#### Instructions to follow
Copy each line in which the string "this" occurs.

#### Data for the task
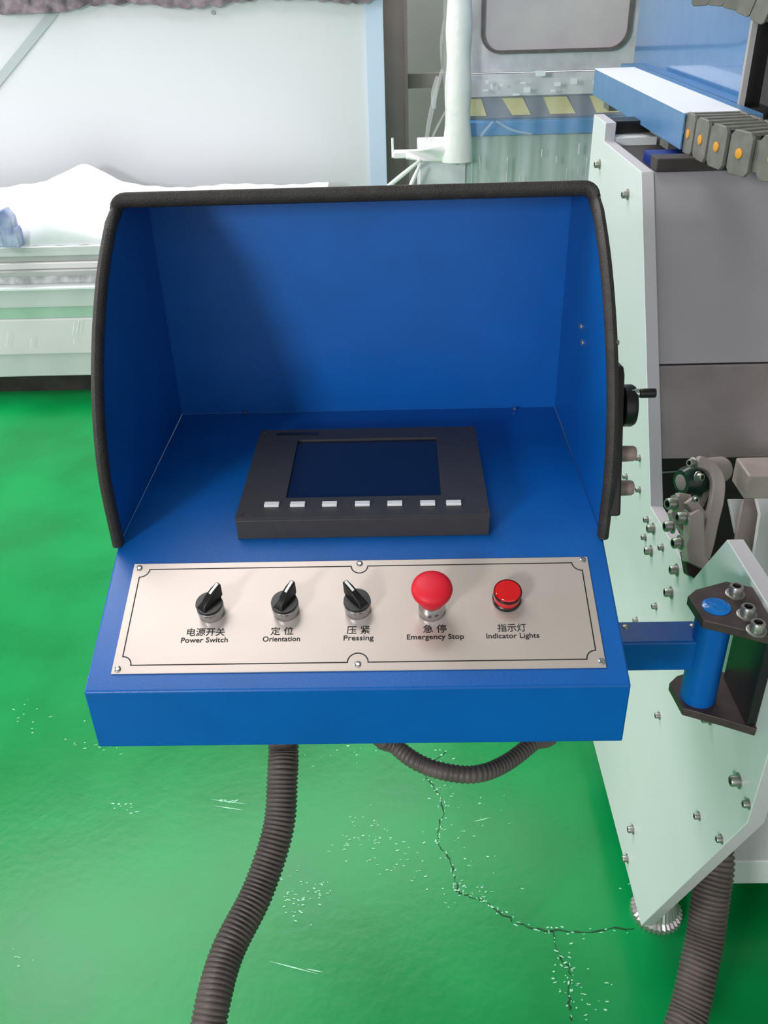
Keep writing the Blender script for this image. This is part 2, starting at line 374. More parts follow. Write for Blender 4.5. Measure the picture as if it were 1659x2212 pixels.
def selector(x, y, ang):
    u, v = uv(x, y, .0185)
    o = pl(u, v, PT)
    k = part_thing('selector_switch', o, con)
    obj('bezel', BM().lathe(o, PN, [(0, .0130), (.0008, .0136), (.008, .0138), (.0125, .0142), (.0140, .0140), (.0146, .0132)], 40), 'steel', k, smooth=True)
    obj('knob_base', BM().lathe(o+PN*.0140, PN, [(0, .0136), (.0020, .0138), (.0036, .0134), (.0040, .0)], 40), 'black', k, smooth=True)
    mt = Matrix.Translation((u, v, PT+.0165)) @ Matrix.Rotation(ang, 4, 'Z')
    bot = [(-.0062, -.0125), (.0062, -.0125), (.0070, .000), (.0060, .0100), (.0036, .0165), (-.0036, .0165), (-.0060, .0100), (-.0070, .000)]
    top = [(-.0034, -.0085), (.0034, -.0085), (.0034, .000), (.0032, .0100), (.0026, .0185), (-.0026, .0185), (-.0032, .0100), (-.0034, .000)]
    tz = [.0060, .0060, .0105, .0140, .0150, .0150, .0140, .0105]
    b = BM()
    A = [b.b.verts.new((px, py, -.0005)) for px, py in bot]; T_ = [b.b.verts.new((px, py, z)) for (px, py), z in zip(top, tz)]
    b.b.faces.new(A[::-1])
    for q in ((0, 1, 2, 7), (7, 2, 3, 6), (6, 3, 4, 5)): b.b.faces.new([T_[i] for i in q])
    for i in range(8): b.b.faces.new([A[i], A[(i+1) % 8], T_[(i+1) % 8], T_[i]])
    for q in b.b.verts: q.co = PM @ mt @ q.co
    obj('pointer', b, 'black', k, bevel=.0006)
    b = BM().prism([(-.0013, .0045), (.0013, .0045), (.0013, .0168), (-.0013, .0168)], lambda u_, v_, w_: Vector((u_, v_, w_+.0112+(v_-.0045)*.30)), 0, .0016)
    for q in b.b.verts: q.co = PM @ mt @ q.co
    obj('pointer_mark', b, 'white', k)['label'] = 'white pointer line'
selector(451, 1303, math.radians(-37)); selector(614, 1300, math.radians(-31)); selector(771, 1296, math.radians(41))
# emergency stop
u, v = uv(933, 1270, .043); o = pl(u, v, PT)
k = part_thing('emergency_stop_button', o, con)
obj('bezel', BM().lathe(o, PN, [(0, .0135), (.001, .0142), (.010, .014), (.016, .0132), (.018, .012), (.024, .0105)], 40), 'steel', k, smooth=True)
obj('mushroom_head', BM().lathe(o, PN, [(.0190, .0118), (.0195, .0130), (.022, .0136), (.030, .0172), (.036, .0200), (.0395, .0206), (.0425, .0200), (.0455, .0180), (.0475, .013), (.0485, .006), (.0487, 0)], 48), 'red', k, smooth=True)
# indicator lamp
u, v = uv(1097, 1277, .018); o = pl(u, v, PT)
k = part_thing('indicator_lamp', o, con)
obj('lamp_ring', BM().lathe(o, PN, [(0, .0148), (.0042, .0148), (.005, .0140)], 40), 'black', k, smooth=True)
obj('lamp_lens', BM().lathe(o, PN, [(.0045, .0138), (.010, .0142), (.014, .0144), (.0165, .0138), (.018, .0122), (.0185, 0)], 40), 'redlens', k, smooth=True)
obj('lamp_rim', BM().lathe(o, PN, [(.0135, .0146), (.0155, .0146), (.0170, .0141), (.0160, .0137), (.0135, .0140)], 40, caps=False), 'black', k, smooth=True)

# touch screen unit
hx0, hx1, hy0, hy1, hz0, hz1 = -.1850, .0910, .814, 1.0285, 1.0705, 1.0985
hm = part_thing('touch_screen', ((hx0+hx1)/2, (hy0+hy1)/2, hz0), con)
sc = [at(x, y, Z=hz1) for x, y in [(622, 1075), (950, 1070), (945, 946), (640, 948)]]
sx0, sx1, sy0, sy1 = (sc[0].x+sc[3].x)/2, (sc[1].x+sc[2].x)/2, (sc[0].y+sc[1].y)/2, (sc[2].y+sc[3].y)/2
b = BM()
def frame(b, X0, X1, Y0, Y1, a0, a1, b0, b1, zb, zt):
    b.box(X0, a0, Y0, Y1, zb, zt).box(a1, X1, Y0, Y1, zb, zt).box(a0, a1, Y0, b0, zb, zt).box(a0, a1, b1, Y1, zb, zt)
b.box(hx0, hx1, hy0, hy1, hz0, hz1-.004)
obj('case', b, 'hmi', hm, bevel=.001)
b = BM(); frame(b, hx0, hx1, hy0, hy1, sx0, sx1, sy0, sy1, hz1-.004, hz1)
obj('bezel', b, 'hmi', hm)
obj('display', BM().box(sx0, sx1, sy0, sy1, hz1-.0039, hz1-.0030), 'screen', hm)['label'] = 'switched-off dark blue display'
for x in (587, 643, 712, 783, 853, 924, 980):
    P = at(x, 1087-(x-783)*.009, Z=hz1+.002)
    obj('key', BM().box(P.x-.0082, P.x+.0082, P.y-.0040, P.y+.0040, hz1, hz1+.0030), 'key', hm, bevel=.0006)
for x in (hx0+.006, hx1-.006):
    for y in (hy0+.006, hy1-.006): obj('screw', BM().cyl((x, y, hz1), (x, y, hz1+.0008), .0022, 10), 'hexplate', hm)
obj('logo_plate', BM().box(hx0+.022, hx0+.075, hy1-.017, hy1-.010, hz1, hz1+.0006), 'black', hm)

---

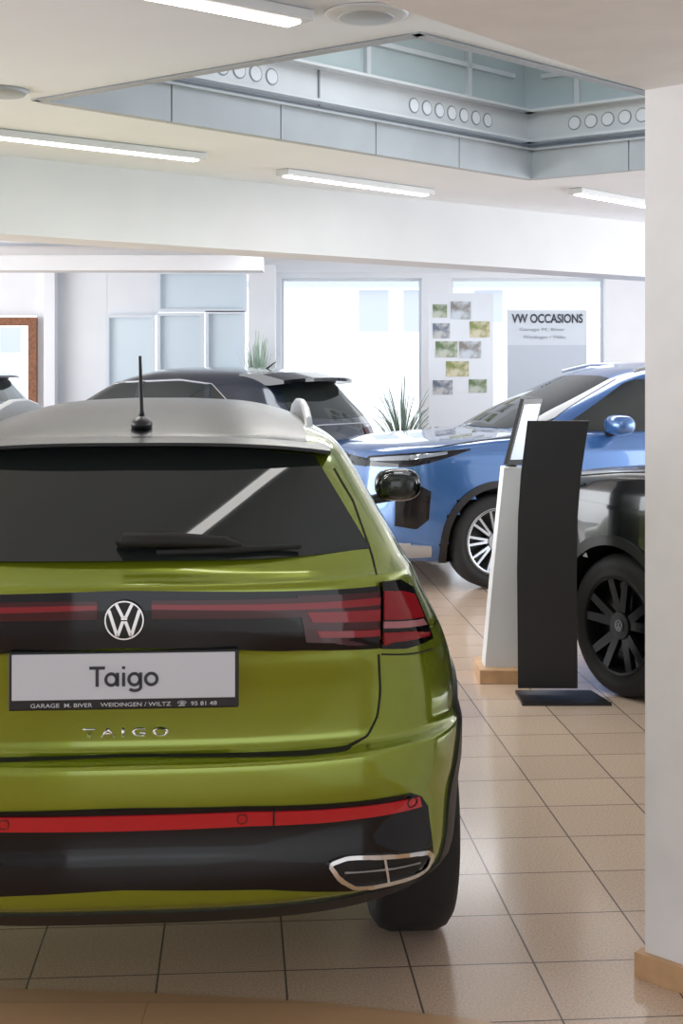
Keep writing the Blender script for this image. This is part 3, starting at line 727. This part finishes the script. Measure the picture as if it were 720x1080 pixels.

#### Right answer
Keep writing the Blender script for this image. This is part 2, starting at line 374. More parts follow. Write for Blender 4.5. Measure the picture as if it were 1659x2212 pixels.
Keep writing the Blender script for this image. This is part 3, starting at line 727. This part finishes the script. Measure the picture as if it were 720x1080 pixels.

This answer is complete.